E. M.-F. : Stephen King n’écrit pas pour les jeunes et pour­tant cer­tains films tirés de ses livres les ont beau­coup intéressés.

C. A. : S. King parle dans ses livres du monde dans lequel on vit et des peurs qui nous tra­versent. Ses héros ne res­semblent pas aux per­son­nages mons­trueux du siècle der­nier (Dracula ou Frankenstein). Loin d’une logique mani­chéenne, ce sont des jeunes contem­po­rains, des per­son­nages com­plexes en butte à une vio­lence et à une hor­reur qui n’est pas « mythi­fiée » mais qui a sou­vent une valeur cathar­tique (Carrie et Rage). L’écriture s’attarde sans voile sur la vio­lence qui frappe le corps. C’est sur ce corps-déchet et sur l’excrément qui le sub­merge, sur ce réel du corps que son écri­ture se déploie. L’horreur qu’elle fait sur­gir semble créer un bord au défer­le­ment pulsionnel.

[1] King S., Écriture, Mémoire d’un métier, Paris, Albin Michel,2001. Dans ce livre, il appelle son « CV », son his­toire d’enfant et d’adolescent.

[2] Cette scène est reprise dans « The Body », la nou­velle qui sera trans­po­sée dans le film Stand by me, de Rob Reiner, 1986.
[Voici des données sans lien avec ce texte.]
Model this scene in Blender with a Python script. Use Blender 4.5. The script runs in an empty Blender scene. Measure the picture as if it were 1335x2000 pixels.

[3] King S., op. cit., p. 27.

[4] King S., Anatomie de l’hor­reur, Albin Michel, 2018, p. 60.

[5] Cf. L’histoire de Gordie dans Stand by me.

[6] Cf. Arnie dans Christine, film de John Carpenter, 1983.

[7] Quand on lit Ça, ce sont les enfants qui voient l’horreur, pas l’adulte.

[8] Se sen­tant res­pon­sable, il a fait reti­rer Rage du mar­ché américain.